The damndest thing about Hunter is he writes from a place that’s very prophetic. He could write about something that you don’t really understand—metaphorically or otherwise—just beautiful prose and poems and wordplay. And then, all of a sudden, you run into a situation that you can’t explain in life and one of Hunter’s lines explains it perfectly. That is genius; that is magic. So when you’re faced with that, you can’t turn away from it. It’s just like the Grateful Dead—once you see those words, the music flows. And the words become part of the music. I call it “the magic.” It’s dangerous stuff because you don’t know where it will lead, but I like danger in music. There should be a struggle to it. It should have everything that life contains.

And then, all of a sudden, Trump came around and, my God, I can’t imagine any artist not being inspired by Mr. Trump. He’s gut-wrenching. So I started to scream, and the only way I scream is through the music. Hunter wrote a lot of this stuff before Trump—I don’t see it as being totally political, although it says things about politics and about all of the things that I find amazingly destructive, disturbing and life-threatening about the existence of somebody like a Mr. Trump. He comes from a place that inspires the best in you, actually. How can you fight something like that? How can you live with it? How can you turn that energy into something good? Trump had a great influence on me—not necessarily in the best of ways.


The other part of this album is just feel-good dance music. My attempts to mix lyrics and dance music have been semi-successful in my mind, some more than others. But that’s not been my forte. As you know, percussion and bass music are my first loves. This record has a lot of rhythm. Zakir Hussain, Giovanni Hidalgo, Sikiru Adepoju—all of my Planet Drum mates—are all over this. And now, in the days where digital technology has caught up, you can actually perform on these robots and sound droids using the latest technology; combine that with many of my pet sounds from over the years that I’ve been holding and saving—things I’m emotionally tied to, whether they be grooves, sounds or rhythms—and voila! I also reached back in history to some of my favorite archival recordings from over the years that I’ve fallen on.

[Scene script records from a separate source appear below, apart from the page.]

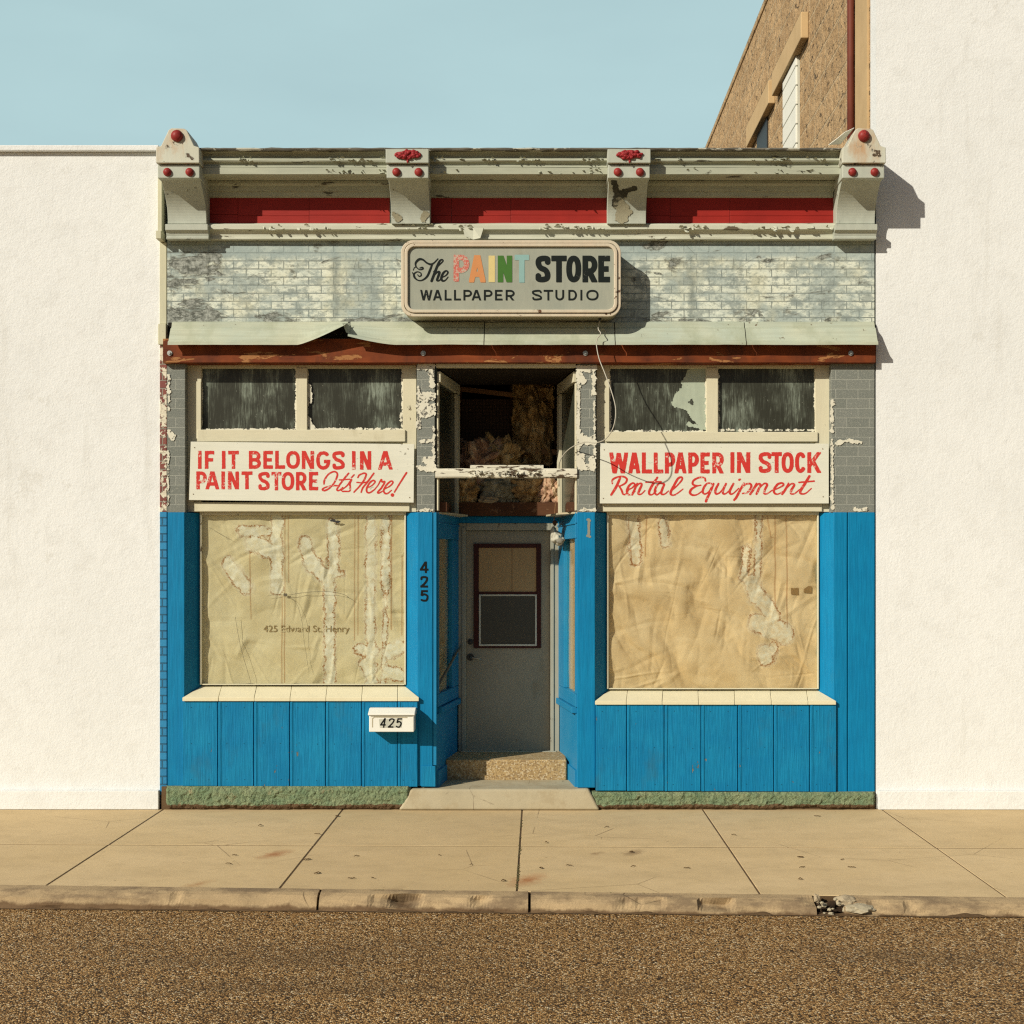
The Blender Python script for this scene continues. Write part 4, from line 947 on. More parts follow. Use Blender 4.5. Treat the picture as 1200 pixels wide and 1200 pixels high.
# ---- paper sheets behind the glass
def paper(name, label, px0, px1, py0, py1, strokes, lines, mat, amp, seed, big):
    yb = .150; nx, nz = 330, 290
    xs_ = np.linspace(X(px0, yb), X(px1, yb), nx); zs_ = np.linspace(Z(py1, yb), Z(py0, yb), nz)
    gx, gz = np.meshgrid(xs_, zs_); h = np.zeros_like(gx); r = np.random.RandomState(seed)
    wx = np.array([[mnoise.noise(Vector((x*2.2, z*2.2, seed))) for x in xs_] for z in zs_]); wz = np.array([[mnoise.noise(Vector((x*2.2, z*2.2, seed+5))) for x in xs_] for z in zs_])
    ax, az = gx+.05*wx, gz+.05*wz
    for k in range(40):                                # broad flat facets either side of a hard crease
        cx_, cz_ = r.uniform(xs_[0], xs_[-1]), r.uniform(zs_[0], zs_[-1]); an = r.choice([.2, .75, 1.2, 2.2, 2.7])+r.normal()*.2
        L = r.uniform(.18, .8); w = r.choice([r.uniform(.02, .06), r.uniform(.06, .2)]); sl = 10.5 if w < .06 else 6.5
        u = (ax-cx_)*math.cos(an)+(az-cz_)*math.sin(an); v = -(ax-cx_)*math.sin(an)+(az-cz_)*math.cos(an)
        h += r.choice([-1, 1])*amp*sl*w*np.maximum(0, 1-np.abs(v)/w)*np.maximum(0, 1-np.abs(u)/L)
    for k in range(75):                                # folds: ridges that fade at both ends
        cx_, cz_ = r.uniform(xs_[0], xs_[-1]), r.uniform(zs_[0], zs_[-1]); an = r.uniform(0, math.pi)
        if r.rand() < .5: an = r.choice([.15, .9, 2.3, 1.45])+r.normal()*.15
        L = r.uniform(.05, .42); w = r.uniform(.007, .045)
        u = (ax-cx_)*math.cos(an)+(az-cz_)*math.sin(an); v = -(ax-cx_)*math.sin(an)+(az-cz_)*math.cos(an)
        h += r.choice([-1, 1])*amp*r.uniform(.4, 1)*(w/.05)**.8*np.maximum(0, 1-np.abs(v)/w)*np.maximum(0, 1-(u/L)**2)
    for k in range(5):                                 # long soft buckles
        f = r.uniform(2.5, 6)*big; an = r.uniform(.3, 1.3); ph = r.uniform(0, 6)
        s = np.sin((ax*math.cos(an)+az*math.sin(an))*f*2+ph+2*wx); h += amp*.9*big*(np.abs(s)-.5)*.6
    h += np.array([[amp*.25*mnoise.fractal(Vector((x*7, z*7, seed)), 1, 2, 3) for x in xs_] for z in zs_])
    h = .034*np.tanh(h/.034)
    if seed == 4:
        wt = np.clip(2.0-np.abs(gx-X(359, yb))/.40, 0, 1)*np.clip(1.7-np.abs(gz-Z(737, yb))/.06, 0, 1); h = h*(1-wt)
    pxg = CX+gx*F/(D+yb); pyg = CY-(gz-H)*F/(D+yb)
    cell = .5; fx, fy, d = field(strokes, px0-4, py0-4, int((px1-px0+8)/cell), int((py1-py0+8)/cell), cell)
    ix = np.clip(((pxg-px0+4)/cell).round().astype(int), 0, d.shape[1]-1); iy = np.clip(((pyg-py0+4)/cell).round().astype(int), 0, d.shape[0]-1)
    st = np.clip(d[iy, ix], -30, 30)/138.0
    if lines:
        fx, fy, d2 = field(lines, px0-4, py0-4, int((px1-px0+8)/cell), int((py1-py0+8)/cell), cell)
        sk = np.clip(1-np.maximum(d2[iy, ix], 0)/.9, 0, 1)
    else: sk = np.zeros_like(st)
    edge = np.array([.006*mnoise.fractal(Vector((x*5, seed, 2)), 1, 2, 4) for x in xs_])
    vs = []
    for j in range(nz):
        for i in range(nx):
            zz = gz[j, i]+(edge[i] if j == 0 else 0); vs.append((gx[j, i], yb+.010-h[j, i]*.75, zz))
    fs = [(j*nx+i, j*nx+i+1, (j+1)*nx+i+1, (j+1)*nx+i) for j in range(nz-1) for i in range(nx-1)]
    vs = [(x, max(.131, y), z) for x, y, z in vs]
    o = MB().add(vs, fs).build(name, mat, smooth=True); tag(o, label, 'paper')
    for nm, arr in (('stain', st), ('streak', sk)):
        a = o.data.attributes.new(nm, 'FLOAT', 'POINT'); a.data.foreach_set('value', arr.ravel().astype(np.float32))
    return o
def zs6(lst, ox, oy, sc): return [{'p': [(ox+x/sc, oy+y/sc) for x, y in p], 'r': r/sc} for p, r in lst]
stL = zs6([(((335, 108), (430, 108)), 22), (((375, 150), (432, 172)), 32), (((285, 232), (352, 318)), 28), (((468, 30), (468, 325)), 25), (((575, 150), (600, 245)), 26), (((600, 225), (655, 285)), 30), (((680, 80), (684, 265)), 22), (((665, 275), (712, 270)), 13), (((668, 280), (668, 690)), 22),
           (((825, 30), (825, 690)), 20), (((882, 30), (882, 320)), 17), (((885, 320), (870, 690)), 9), (((785, 555), (840, 565)), 22), (((900, 560), (935, 545)), 30), (((890, 640), (935, 655)), 26), (((800, 610), (830, 670)), 22)], 180, 590, 3.243)
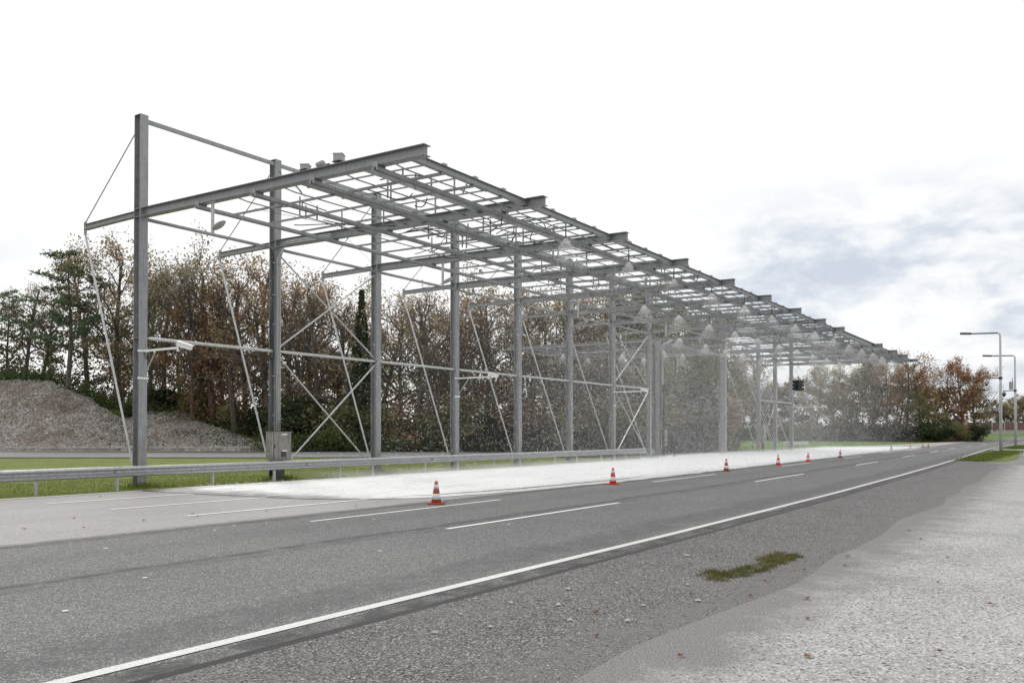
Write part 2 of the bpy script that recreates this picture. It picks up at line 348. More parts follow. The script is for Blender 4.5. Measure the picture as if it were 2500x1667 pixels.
def strip(name, y0, y1, z, m, x0=-60, x1=360, ny=3, j0=0, j1=0, **k):
    rows = []
    xs = [x for x in XS if x0 < x < x1]; xs = [x0]+xs+[x1]
    f0 = y0 if callable(y0) else (lambda x: y0); f1 = y1 if callable(y1) else (lambda x: y1)
    for x in xs:
        a = f0(x)+(j0*noise.noise(Vector((x*1.7, 3, y0 if not callable(y0) else 0))) if j0 else 0); b_ = f1(x)+(j1*noise.noise(Vector((x*1.3, 9, 1))) if j1 else 0)
        rows.append([(x, a+(b_-a)*i/ny+cv(x), x, a+(b_-a)*i/ny) for i in range(ny+1)])
    return sheet(name, rows, z, m, **k)
# one terrain sheet out to the horizon
rows = []
dds = [-60, -30, -10, 0, 8, 16, 24, 34, 46, 58, 70, 80, 86, 90, 92, 94, 96, 98, 100, 102, 104, 106, 108, 111, 115, 120, 126, 133, 142, 155, 170, 190, 215, 250, 300, 380, 500, 800, 1400, 2600]
for dd in dds:
    r = []
    for i in range(121):
        s_ = -1.25+2.5*i/120; lat = s_*max(dd, 50)
        r.append((FX*dd+FY*lat, FY*dd-FX*lat, 0, 0))
    rows.append(r)
g = sheet('ground', rows, -.06, M['grass_ground'])
# forest floor and gravel bank, both following the terrain
def polar(name, p0, p1, d0, d1, z, m, np_=90, nd_=12, jit=0):
    rows = []
    for i in range(np_+1):
        px = p0+(p1-p0)*i/np_; a = d0(px) if callable(d0) else d0; c = d1(px) if callable(d1) else d1
        a += jit*noise.noise(Vector((px*.02, 1, 5))); c += jit*noise.noise(Vector((px*.03, 7, 5)))
        rows.append([(*W(px, a+(c-a)*j/nd_), px*.1, a+(c-a)*j/nd_) for j in range(nd_+1)])
    return sheet(name, rows, z, m)
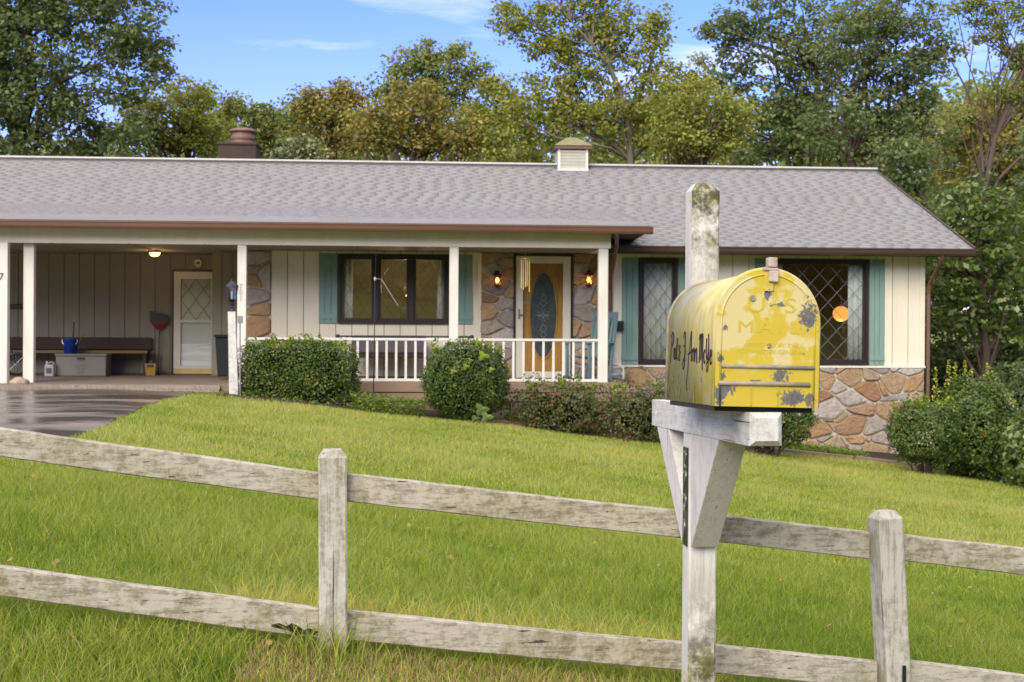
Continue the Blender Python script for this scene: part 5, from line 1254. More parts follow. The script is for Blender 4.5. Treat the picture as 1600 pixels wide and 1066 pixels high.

As a trustee at the American Folklife Center at the Library of Congress, I’m exposed to the world’s music. And also, I’m on the board of directors at Smithsonian Folkways. So I was able to embed these amazing sounds from the past in this new electric music. I took an old 1944 Alan Lomax recording from Tampa, Florida for “WINE, WINE, WINE,” and “Auctioneers” was a recording of an auctioneer selling tobacco. I’m hoping to bring awareness to these recordings from around the world.

Someday, I’d like to take RAMU on the road—take it out to sea and see what it does. Thinking about when I go out live, I might want to use Jason [Hann of The String Cheese Incident and EOTO] because of his electronic sensibilities and also because of his very powerful backbeat. I’ve played with Jason over the years, and he’s joined The Rhythm Devils a few times—he’s a solid drummer. I asked him to come in and do a little double drumming, pepper the record and reinforce my parts—that added a little more weight to them.